I see the tube of cream sitting in every bathroom countertop, next to our toothbrushes, shaving cream, and soap. I go to parties, watching my friends do their makeup, smearing the cream and powder on their face. “Do I look pretty now?” they ask me. I watched my mother buy tubes of the ointment ever since I was born. Every day she washes her face, twice, patting it dry with a towel. She puts on some lotion and unscrews the top of the Fair and Lovely and squeezes a pea-drop of it on her fingers. In five swipes she places it on her skin in the same steps: forehead, left cheek, right cheek, nose, then chin. Finally placed, she goes to work blending it deeper. Once settled, she dips her brush in the bowl of white powder to her right. Circular motions even it out. Routine, every day before work, topping it off with some red lipstick as she left. Slowly, her brown turns into an ash, her larger-than-life eyes fade away. Her flaws are covered away now.
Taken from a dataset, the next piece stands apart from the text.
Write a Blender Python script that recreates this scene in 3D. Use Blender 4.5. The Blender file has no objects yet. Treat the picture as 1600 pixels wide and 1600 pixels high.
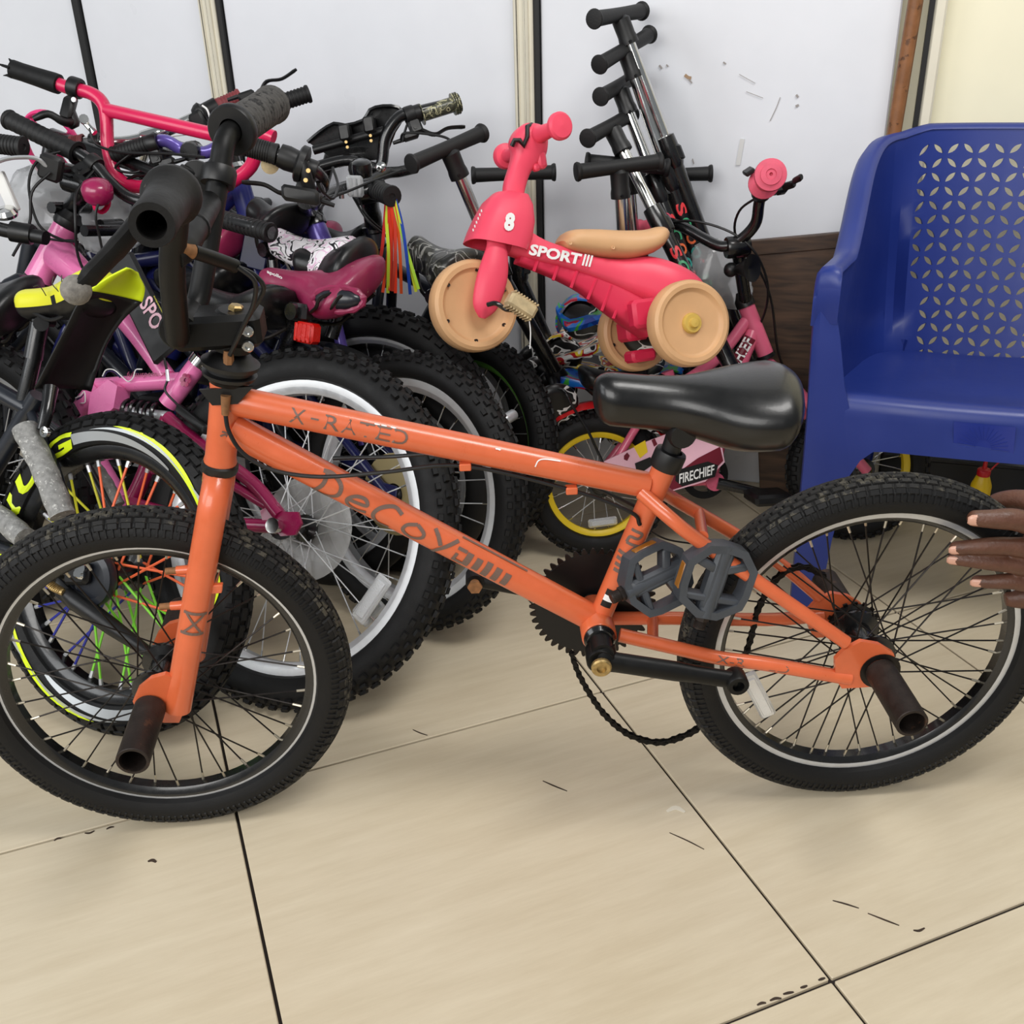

My father, the progressive, tells me that “fair skin is an obsession, don’t pay any mind to it.” I flip through the comic books he got my brother and me, each chapter telling a story of Hindu mythology. The heroes kill villains and gods kill demons. The gods are powerful, they radiate purity, and are everything good. Demons are the ugly, dark, criminals; destructors of happiness and murderers of the innocent. Never had I seen a clearer divide between black and white. I never looked divine. I looked evil.

“Just wash your face more.”

“Apply more powder.”   

“Don’t go out in the sun.”

The advice that came from all the aunties. Maybe I could wash the brown away. Maybe I could hide it. This way I could be beautiful.

I was eleven when I went shopping for makeup for the first time. I walked into the store when one of the makeup artists asked me what I was looking for.

“Foundation,” I said.

“Oh, I think have one you can try.” He handed me a tube of a brown liquid.

“Is it okay if I try it on your skin?”

He applied the foundation along my jawline and asked me to look in the mirror.

“You have beautiful skin,” he told me.

Expecting to find an abrupt steak of paleness to my face, it actually took me a while to find the smudge of foundation on my skin. It was an exact match to my skin tone.

“Are you sure this isn’t too dark?” my mother said. I was thinking the same.

“Oh no, any lighter and she’ll look like a ghost.”

A ghost.

I look into a crowd of woman at a puja. They wear dresses of envy; dyed in colors of peacock feathers, glitter and jewels adorning the silks. I look at their faces: white, mismatching the rich colors of their arms. Identically faded, I think. I gaze into a mirror and I take in my dark skin. The shadows tell me my ancestors were shepherds and farmers. I note my grandmother’s thick hair. I see my mother’s large eyes. I feel the bridge of my father’s nose. I am not pale or white or bleached.